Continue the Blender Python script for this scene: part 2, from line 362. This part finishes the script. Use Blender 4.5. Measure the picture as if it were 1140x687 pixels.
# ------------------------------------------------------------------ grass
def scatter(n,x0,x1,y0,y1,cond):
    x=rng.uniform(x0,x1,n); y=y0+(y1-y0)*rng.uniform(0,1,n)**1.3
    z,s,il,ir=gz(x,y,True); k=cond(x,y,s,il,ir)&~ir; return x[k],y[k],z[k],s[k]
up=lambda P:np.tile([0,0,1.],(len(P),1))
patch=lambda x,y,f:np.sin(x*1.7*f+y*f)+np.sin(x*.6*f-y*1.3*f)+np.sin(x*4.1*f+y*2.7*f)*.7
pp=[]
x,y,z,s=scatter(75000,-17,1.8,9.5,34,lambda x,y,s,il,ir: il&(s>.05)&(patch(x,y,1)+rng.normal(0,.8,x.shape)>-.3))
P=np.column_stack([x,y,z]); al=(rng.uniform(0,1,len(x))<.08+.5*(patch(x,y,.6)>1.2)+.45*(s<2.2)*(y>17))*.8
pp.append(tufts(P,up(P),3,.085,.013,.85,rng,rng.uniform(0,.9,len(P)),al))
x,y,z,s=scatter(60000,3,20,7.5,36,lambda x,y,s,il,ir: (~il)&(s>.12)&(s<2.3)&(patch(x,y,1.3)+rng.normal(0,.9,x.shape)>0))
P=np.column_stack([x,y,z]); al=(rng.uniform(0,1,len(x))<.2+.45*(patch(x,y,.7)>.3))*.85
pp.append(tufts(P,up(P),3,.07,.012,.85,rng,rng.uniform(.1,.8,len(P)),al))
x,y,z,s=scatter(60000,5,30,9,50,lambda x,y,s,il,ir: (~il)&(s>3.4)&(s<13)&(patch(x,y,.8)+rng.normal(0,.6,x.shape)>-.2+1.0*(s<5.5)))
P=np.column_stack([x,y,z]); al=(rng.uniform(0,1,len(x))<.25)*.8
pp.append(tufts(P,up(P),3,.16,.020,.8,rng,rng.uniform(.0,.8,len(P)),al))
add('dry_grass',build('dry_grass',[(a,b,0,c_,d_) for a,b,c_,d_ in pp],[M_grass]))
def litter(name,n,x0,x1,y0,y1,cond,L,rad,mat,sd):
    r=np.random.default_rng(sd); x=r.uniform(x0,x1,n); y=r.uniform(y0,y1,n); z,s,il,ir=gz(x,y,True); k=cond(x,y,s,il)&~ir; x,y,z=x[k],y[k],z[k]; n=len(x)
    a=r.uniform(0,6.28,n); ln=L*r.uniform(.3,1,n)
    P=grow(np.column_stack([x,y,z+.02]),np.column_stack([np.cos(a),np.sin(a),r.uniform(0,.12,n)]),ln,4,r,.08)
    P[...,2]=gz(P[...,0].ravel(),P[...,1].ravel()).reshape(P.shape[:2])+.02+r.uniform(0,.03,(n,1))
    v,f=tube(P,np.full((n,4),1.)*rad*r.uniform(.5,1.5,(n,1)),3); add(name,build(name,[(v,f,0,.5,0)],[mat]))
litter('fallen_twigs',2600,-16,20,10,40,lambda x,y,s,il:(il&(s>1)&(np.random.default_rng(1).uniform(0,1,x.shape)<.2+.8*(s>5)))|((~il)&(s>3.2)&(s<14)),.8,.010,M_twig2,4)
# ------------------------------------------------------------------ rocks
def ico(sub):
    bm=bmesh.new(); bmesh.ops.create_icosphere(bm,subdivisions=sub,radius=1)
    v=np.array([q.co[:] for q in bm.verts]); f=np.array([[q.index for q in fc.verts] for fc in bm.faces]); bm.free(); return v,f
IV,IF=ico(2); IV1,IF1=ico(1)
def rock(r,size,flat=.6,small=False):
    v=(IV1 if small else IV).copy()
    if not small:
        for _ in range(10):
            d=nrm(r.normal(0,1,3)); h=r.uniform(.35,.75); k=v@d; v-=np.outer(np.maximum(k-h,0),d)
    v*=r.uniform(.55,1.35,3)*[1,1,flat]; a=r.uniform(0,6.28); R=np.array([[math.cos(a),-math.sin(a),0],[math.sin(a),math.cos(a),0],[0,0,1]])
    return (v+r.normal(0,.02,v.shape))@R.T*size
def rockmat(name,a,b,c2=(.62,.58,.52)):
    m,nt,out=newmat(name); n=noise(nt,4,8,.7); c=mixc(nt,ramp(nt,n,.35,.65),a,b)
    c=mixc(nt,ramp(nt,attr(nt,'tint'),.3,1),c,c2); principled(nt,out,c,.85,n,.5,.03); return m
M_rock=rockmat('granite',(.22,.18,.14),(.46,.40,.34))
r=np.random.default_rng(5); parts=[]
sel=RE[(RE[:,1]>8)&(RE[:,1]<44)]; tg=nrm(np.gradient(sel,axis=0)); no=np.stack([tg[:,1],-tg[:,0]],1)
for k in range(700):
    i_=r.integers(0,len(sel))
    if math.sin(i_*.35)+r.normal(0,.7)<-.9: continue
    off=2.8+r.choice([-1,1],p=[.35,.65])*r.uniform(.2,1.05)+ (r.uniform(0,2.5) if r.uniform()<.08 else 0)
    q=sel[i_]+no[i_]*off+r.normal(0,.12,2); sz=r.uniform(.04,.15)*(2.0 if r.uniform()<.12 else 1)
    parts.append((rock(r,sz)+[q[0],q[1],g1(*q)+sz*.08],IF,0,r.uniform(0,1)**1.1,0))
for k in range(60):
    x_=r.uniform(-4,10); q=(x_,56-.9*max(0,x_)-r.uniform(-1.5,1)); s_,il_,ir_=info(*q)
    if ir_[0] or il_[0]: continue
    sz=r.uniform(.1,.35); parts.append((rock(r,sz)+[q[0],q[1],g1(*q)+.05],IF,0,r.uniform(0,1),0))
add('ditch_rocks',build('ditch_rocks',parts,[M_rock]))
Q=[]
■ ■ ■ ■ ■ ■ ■
■ What you need to do
Look above for lines with the word "tufts" and copy them all.

■ Full solution
pp.append(tufts(P,up(P),3,.085,.013,.85,rng,rng.uniform(0,.9,len(P)),al))
pp.append(tufts(P,up(P),3,.07,.012,.85,rng,rng.uniform(.1,.8,len(P)),al))
pp.append(tufts(P,up(P),3,.16,.020,.8,rng,rng.uniform(.0,.8,len(P)),al))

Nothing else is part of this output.